THE PROBLEM:
Examine the material below and count the lines that hold the word "scene". Report only the number.

SUPPLIED INFORMATION:

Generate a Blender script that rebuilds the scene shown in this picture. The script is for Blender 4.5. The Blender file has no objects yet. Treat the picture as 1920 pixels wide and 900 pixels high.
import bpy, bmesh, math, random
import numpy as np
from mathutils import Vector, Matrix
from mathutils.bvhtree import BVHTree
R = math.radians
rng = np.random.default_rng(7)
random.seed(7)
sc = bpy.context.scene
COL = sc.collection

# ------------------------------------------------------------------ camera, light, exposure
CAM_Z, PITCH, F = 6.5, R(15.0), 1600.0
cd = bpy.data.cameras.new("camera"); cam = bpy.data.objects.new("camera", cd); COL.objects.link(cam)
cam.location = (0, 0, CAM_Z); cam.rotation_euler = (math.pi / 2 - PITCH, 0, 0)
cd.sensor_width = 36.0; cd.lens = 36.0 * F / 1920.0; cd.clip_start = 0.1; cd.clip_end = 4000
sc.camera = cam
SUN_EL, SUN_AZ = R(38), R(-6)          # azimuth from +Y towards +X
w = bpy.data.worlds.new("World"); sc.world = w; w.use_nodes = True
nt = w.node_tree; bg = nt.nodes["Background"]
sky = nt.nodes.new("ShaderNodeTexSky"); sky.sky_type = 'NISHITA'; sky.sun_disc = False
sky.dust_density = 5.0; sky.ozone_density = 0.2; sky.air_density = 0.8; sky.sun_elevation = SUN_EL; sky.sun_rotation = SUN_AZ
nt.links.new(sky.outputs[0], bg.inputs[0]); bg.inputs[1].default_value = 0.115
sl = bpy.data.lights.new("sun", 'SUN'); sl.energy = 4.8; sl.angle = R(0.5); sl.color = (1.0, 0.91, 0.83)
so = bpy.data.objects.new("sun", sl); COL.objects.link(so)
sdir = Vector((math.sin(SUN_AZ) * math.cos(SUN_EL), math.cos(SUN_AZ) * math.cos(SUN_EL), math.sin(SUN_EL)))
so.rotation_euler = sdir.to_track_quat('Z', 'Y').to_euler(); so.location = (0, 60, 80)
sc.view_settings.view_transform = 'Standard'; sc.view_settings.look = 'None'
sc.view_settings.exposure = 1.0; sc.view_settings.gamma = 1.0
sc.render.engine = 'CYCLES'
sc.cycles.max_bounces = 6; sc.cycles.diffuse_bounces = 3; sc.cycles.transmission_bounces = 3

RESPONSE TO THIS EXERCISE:
2